| What to produce |
Your answer should be only a number: how many lines include the word "scene".

════════════════════

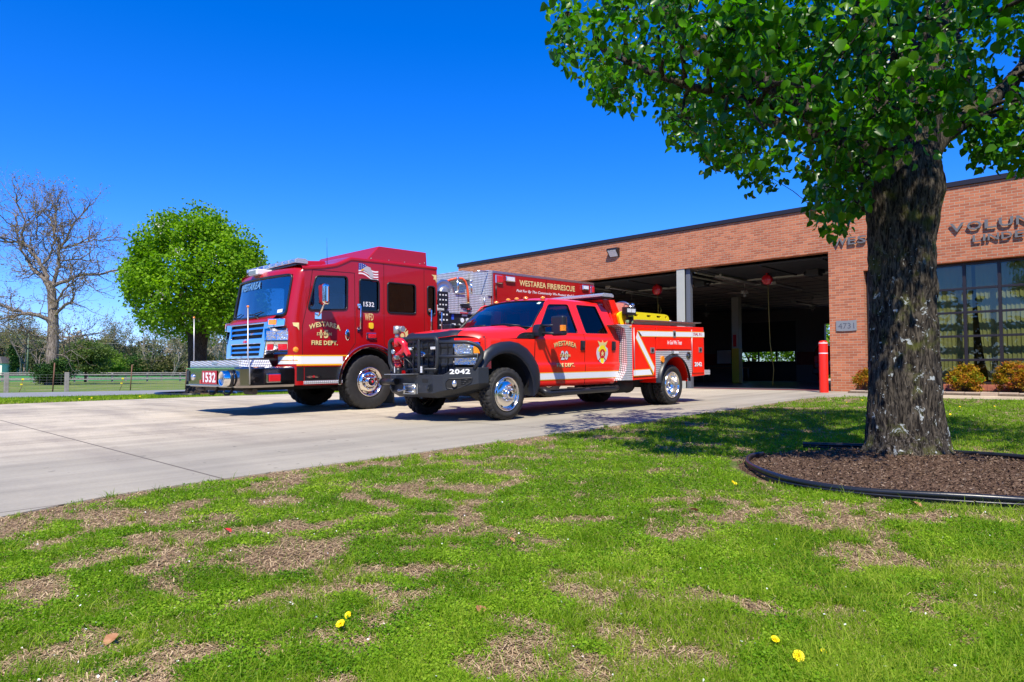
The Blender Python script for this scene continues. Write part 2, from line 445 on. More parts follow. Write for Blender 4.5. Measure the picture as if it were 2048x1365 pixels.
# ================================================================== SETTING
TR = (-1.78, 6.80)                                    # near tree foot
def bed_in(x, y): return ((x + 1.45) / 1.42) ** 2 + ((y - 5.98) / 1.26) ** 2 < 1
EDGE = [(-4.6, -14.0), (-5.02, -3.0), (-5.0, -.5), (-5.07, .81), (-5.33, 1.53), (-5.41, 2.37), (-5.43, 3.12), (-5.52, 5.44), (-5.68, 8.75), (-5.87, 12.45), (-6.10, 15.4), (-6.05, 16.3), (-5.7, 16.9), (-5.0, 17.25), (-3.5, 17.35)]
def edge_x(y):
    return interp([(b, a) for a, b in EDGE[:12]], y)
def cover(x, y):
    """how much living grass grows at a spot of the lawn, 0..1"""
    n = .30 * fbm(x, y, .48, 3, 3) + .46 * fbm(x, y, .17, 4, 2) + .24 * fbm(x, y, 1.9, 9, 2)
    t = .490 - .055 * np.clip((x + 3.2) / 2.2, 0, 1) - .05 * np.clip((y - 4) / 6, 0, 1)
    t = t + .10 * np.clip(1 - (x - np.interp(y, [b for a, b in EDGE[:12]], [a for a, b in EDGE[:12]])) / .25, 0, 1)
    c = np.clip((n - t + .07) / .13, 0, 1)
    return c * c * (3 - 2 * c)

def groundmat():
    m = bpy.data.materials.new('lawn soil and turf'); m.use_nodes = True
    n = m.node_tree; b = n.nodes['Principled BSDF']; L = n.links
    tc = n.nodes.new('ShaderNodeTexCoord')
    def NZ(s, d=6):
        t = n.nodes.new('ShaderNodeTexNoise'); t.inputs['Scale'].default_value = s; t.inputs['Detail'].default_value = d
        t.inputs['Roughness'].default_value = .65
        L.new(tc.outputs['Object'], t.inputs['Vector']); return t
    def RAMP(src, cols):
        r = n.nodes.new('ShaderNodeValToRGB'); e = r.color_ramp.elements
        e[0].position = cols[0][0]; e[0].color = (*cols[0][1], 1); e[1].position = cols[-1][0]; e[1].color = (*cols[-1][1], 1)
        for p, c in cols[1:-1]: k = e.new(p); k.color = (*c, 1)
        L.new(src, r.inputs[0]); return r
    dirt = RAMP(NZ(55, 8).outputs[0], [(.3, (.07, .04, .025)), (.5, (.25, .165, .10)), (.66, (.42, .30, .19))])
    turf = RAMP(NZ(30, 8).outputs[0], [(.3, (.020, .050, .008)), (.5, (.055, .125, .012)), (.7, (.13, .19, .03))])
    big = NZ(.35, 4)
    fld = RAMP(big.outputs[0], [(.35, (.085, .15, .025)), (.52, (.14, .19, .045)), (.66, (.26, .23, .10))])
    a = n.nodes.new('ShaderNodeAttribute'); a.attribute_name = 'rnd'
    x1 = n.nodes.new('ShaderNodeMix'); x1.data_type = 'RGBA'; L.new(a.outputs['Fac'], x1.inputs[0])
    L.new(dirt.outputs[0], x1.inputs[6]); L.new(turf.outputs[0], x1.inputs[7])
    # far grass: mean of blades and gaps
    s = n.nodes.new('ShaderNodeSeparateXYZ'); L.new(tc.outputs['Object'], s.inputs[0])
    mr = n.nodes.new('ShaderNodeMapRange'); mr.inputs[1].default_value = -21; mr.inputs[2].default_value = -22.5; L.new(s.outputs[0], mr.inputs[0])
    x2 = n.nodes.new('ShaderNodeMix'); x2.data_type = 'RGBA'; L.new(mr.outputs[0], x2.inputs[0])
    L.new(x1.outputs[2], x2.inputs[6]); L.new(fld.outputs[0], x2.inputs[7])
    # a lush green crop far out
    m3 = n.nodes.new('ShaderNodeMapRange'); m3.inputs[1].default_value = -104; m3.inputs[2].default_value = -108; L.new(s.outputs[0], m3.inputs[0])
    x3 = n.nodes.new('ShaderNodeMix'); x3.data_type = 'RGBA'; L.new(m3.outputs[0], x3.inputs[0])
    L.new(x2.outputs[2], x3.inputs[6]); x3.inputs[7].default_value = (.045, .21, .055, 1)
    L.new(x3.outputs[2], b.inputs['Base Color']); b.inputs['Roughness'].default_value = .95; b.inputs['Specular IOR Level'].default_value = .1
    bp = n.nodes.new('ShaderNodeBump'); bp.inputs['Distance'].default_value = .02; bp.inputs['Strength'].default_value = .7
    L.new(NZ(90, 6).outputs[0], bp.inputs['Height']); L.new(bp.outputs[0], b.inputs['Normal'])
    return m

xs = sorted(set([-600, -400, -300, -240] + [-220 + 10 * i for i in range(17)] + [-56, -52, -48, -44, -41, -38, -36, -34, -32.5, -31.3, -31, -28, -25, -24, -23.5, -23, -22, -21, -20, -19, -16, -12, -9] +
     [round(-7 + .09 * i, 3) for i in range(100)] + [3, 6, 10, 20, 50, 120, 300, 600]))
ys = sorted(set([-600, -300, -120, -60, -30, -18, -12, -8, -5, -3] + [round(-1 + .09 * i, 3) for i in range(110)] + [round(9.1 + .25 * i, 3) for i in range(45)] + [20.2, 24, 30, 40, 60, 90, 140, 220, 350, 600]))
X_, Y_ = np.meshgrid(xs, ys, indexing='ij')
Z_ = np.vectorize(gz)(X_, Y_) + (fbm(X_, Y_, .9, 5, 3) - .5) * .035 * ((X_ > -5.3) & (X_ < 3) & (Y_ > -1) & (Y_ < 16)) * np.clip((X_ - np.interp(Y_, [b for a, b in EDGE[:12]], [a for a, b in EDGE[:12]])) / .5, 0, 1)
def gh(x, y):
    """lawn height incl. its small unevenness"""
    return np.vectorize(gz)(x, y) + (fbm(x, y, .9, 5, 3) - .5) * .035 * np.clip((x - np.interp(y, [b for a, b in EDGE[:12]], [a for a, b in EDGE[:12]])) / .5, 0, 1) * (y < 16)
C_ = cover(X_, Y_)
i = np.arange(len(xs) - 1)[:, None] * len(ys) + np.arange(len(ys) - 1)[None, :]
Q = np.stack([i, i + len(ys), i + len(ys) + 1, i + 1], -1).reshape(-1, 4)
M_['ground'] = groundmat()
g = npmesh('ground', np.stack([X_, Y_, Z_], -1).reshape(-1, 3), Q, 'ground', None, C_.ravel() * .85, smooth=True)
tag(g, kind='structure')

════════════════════

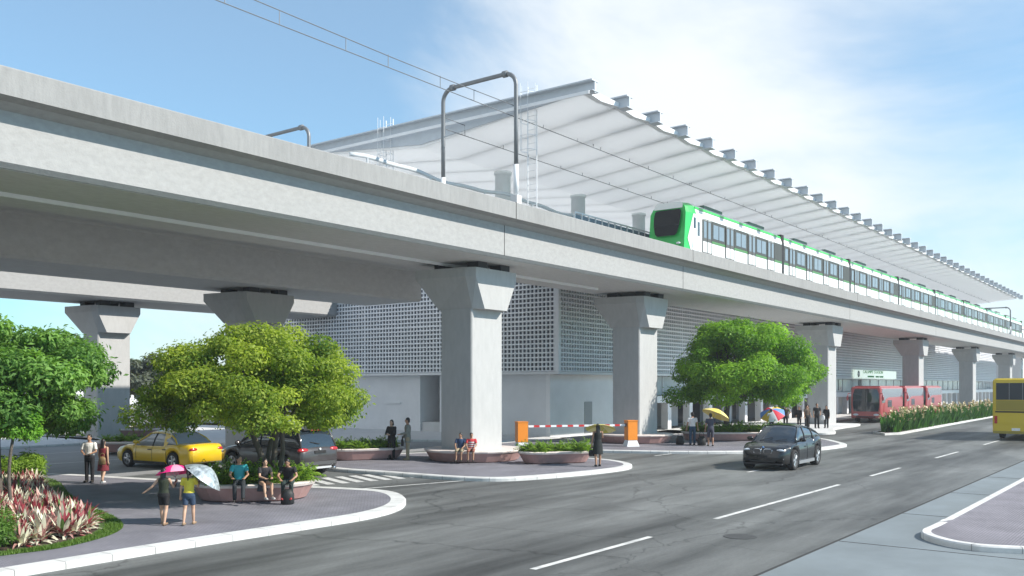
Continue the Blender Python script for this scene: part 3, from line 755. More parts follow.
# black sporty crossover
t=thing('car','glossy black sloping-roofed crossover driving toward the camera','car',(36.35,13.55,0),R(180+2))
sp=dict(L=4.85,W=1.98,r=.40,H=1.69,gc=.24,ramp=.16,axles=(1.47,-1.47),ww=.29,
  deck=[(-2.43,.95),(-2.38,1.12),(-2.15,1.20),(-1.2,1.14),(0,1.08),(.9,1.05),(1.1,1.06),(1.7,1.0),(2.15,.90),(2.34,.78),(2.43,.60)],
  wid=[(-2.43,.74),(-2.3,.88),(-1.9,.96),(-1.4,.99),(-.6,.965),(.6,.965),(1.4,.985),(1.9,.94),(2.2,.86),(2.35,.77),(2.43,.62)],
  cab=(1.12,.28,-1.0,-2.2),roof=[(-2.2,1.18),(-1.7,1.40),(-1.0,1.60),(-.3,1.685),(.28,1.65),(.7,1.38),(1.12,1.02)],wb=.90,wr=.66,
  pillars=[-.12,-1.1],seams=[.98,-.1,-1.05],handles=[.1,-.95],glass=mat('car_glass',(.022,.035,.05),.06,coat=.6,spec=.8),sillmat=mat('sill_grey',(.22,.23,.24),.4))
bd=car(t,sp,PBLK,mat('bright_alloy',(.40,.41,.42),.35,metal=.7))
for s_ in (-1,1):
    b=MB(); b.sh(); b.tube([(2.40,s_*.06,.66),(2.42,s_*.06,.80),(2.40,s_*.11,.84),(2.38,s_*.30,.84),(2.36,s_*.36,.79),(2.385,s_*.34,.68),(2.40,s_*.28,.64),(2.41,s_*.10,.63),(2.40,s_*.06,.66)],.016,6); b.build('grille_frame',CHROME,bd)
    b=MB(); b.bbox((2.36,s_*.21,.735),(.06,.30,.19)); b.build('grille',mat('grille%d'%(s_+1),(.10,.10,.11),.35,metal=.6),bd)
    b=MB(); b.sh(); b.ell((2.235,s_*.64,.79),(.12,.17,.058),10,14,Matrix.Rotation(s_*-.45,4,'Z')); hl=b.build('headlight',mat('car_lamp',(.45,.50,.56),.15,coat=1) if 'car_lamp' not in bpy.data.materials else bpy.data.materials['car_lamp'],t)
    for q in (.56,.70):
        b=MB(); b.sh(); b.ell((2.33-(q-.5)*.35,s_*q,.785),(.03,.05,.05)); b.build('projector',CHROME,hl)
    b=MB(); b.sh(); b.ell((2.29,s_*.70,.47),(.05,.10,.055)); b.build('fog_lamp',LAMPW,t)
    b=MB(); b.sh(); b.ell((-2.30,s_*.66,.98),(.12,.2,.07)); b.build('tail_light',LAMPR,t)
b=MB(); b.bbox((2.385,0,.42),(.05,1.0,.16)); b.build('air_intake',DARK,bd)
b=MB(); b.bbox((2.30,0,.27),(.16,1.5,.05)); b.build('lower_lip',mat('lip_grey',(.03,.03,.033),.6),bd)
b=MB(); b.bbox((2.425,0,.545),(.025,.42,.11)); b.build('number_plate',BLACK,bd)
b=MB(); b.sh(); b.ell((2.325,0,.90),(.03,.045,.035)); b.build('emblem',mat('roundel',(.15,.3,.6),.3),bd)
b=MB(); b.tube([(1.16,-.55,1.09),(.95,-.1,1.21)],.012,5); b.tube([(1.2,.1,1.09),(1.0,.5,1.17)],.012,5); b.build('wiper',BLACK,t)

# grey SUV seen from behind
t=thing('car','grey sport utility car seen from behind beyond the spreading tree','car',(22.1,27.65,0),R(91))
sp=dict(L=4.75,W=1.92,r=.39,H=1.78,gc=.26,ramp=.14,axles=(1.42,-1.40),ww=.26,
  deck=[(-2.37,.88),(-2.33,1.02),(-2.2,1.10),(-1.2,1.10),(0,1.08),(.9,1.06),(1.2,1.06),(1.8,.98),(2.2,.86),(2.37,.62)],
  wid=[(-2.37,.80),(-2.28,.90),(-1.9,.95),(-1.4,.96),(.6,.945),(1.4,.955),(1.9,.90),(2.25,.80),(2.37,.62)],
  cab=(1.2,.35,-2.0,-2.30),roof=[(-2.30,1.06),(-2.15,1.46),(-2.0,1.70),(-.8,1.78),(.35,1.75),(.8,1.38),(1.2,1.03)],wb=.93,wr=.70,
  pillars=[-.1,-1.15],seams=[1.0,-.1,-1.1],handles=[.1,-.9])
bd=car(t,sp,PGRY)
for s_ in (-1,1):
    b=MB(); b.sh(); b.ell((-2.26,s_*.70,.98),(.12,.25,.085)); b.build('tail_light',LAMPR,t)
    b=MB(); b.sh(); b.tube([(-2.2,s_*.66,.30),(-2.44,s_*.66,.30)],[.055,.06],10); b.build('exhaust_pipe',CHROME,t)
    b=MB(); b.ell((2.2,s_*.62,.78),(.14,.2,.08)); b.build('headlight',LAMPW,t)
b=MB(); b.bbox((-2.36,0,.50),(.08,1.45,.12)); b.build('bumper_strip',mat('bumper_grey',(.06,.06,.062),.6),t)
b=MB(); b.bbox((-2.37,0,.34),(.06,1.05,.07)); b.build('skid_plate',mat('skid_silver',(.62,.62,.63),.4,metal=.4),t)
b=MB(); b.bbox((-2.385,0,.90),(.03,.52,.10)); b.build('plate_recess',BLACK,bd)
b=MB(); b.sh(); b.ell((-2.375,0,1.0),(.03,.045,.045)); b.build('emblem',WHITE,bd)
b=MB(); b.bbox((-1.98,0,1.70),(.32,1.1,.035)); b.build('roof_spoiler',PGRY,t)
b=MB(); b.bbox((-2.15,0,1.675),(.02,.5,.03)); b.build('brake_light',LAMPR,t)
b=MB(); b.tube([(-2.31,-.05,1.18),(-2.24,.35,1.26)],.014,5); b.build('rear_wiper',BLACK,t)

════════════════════

| Written response |
2